Andy Vidak, cherry farmer and senator for the 16th district, piggybacks Yarbro’s passion, and for the next 20 minutes goes deeply and conspiratorially political. He educates me on a long series of decisions made by a “small percentage of politicians who also hold the most power” in collaboration with radical environmentalists who have worked to destroy the farmers of the Central Valley. “This is perfect politics,” Vidak says. “The perfect war. This valley is conservative.” He contends big-city liberals are aware they can save the salmon, don the hero’s crown for environmentalists, all while eliminating conservative political opposition.
I respectfully suggest that one of the most productive agricultural valleys in the world couldn’t possibly be sacrificed in the name of politics — there’s a population base, functioning towns.
“No,” Vidak counters. “People in New York or Boise, Idaho, don’t care where their produce comes from.” The valley of farmers could go away, and so long as the product came from elsewhere no one would care.
He tells me a story of a local food bank. It was mid-summer and the men in line would be working if so much land wasn’t left unfarmed due to the water crisis. If that wasn’t bad enough, he noticed the food bank was handing out cans of carrots grown in China.
Beyond the salmon runs, Jim and Russ tell me about the delta smelt, a three-inch fish on the edge of extinction. Environmentalists claim the powerful pumps that send water to the Central Valley are killing the smelt. The plummeting fish population, and a lawsuit through the Endangered Species Act, has all but shut down the pumps. From the perspective of both environmentalists and the state, they’re managing for the longterm. As in, if they divert water from salmon or smelt, they may never recover. Ever. While the farmers will eventually be okay. For a time, they’ll have to make do with less.
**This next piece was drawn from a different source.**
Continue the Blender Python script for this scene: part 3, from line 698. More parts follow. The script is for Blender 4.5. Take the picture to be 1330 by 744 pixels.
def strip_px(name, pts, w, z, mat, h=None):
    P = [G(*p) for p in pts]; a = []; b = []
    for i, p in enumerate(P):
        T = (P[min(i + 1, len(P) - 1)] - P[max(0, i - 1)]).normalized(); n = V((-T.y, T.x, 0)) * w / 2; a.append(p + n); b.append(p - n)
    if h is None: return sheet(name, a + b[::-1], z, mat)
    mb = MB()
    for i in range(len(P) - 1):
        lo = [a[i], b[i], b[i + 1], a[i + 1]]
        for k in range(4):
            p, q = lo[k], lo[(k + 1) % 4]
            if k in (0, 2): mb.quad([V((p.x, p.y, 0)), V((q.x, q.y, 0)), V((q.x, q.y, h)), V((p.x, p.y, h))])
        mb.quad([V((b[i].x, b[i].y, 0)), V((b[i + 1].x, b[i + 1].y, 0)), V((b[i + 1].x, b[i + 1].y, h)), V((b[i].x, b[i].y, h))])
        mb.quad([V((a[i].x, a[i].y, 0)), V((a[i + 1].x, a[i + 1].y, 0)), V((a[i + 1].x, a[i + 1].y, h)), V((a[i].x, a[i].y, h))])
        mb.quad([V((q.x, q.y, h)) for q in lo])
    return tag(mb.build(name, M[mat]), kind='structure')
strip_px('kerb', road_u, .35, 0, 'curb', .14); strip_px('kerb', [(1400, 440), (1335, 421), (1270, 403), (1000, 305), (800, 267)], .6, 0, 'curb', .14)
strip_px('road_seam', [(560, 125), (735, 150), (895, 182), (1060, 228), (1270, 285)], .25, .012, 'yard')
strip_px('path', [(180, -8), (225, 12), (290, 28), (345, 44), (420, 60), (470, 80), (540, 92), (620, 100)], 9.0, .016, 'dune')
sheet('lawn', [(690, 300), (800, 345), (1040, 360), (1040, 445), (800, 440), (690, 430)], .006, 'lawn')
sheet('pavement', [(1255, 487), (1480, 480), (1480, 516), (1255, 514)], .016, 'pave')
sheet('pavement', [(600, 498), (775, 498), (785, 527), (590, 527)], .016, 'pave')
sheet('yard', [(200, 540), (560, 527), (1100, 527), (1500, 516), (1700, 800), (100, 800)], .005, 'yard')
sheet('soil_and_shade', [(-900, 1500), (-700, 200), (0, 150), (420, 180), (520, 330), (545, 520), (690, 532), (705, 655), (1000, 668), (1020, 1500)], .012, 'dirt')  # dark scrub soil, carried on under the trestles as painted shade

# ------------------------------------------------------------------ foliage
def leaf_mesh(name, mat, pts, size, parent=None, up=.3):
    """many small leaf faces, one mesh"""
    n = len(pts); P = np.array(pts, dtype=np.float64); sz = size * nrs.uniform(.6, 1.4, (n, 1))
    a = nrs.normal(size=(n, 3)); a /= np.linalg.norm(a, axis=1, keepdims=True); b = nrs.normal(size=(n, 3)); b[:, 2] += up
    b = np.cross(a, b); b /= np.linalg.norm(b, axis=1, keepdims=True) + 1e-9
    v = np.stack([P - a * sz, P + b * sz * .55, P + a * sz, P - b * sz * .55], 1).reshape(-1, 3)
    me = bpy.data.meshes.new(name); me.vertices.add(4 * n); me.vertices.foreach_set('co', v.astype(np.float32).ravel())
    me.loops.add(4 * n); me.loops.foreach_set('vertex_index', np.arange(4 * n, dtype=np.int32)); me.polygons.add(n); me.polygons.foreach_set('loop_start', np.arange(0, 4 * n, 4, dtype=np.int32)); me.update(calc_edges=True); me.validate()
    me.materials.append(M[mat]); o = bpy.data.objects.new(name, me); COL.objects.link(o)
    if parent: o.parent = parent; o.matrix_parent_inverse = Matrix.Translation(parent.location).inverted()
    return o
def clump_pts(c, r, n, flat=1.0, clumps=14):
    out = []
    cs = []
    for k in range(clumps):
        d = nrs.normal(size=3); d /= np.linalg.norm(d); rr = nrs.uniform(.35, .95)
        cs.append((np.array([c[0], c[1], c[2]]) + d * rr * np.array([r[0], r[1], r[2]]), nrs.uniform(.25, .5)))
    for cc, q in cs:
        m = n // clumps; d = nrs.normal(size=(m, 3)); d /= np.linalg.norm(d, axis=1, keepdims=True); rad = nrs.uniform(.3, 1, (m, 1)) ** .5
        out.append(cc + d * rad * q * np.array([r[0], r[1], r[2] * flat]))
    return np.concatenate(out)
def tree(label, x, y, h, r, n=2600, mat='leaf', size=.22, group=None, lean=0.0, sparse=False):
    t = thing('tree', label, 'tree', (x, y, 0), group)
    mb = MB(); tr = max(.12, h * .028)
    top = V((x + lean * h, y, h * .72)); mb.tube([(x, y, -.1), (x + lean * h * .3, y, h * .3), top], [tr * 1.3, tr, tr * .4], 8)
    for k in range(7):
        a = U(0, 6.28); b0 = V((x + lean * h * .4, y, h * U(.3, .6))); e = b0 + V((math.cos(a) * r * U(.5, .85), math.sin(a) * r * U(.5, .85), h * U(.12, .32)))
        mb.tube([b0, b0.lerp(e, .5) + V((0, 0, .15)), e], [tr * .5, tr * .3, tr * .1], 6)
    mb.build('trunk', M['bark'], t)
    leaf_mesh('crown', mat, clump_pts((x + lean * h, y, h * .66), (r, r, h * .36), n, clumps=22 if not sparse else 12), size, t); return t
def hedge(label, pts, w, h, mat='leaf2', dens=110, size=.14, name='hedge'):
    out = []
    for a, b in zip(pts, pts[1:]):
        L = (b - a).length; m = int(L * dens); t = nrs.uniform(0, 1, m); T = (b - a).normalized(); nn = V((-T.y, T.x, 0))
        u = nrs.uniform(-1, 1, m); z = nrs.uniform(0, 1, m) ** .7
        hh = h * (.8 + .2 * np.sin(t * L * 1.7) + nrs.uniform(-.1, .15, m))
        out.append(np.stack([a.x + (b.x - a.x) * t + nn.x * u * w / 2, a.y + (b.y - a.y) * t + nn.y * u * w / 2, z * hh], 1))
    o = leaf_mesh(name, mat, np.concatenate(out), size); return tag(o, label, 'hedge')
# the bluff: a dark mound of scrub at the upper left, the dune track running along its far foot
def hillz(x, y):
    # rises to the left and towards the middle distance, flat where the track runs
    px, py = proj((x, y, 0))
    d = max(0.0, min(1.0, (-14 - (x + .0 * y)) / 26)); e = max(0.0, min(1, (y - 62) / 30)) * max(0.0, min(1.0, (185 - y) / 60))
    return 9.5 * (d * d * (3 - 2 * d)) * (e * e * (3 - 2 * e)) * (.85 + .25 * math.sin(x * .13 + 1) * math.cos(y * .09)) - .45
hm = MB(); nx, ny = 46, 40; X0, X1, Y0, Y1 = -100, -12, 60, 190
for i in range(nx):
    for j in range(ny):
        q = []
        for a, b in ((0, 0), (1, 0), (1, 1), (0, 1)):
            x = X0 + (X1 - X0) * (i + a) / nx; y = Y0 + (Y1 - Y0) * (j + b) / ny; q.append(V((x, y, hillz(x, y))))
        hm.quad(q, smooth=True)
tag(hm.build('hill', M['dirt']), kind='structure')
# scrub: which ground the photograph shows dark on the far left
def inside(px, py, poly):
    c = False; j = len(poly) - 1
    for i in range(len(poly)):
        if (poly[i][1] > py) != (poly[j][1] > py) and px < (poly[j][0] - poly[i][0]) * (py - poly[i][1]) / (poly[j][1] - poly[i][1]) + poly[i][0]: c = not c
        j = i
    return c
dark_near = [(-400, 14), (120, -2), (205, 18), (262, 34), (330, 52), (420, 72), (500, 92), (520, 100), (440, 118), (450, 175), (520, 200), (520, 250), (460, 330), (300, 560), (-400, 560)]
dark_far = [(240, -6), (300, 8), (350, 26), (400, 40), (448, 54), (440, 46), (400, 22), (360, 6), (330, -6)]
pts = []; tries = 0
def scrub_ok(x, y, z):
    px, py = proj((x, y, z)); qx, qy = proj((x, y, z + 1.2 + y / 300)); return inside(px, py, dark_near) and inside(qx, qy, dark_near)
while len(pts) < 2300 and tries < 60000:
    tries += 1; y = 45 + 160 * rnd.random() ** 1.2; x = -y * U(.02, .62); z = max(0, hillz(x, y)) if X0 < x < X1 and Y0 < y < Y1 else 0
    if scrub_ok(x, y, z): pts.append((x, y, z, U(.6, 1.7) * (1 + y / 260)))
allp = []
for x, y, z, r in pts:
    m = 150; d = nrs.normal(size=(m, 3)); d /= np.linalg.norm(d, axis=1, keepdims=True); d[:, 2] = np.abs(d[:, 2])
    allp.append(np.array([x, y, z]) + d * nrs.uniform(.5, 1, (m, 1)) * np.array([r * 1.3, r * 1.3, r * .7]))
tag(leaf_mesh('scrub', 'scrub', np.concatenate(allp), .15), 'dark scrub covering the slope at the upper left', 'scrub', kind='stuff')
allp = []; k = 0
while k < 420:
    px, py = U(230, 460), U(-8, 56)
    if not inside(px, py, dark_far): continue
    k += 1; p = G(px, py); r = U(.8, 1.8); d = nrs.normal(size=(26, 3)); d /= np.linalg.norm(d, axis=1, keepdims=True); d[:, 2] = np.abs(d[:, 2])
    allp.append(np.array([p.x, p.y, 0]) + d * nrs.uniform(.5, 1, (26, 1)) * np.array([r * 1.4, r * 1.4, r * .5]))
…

Jim and Russ have no fight with the fish. They simply believe blame is misplaced. In their argument, Jim and Russ speak like professors, evenhanded and thorough. They show me maps and graphs, articles highlighted and annotated, findings from a scientist at U.C. Berkeley, attempting to validate their theory that it’s not the pumps killing the fish, but raw sewage from Sacramento’s regional treatment plant.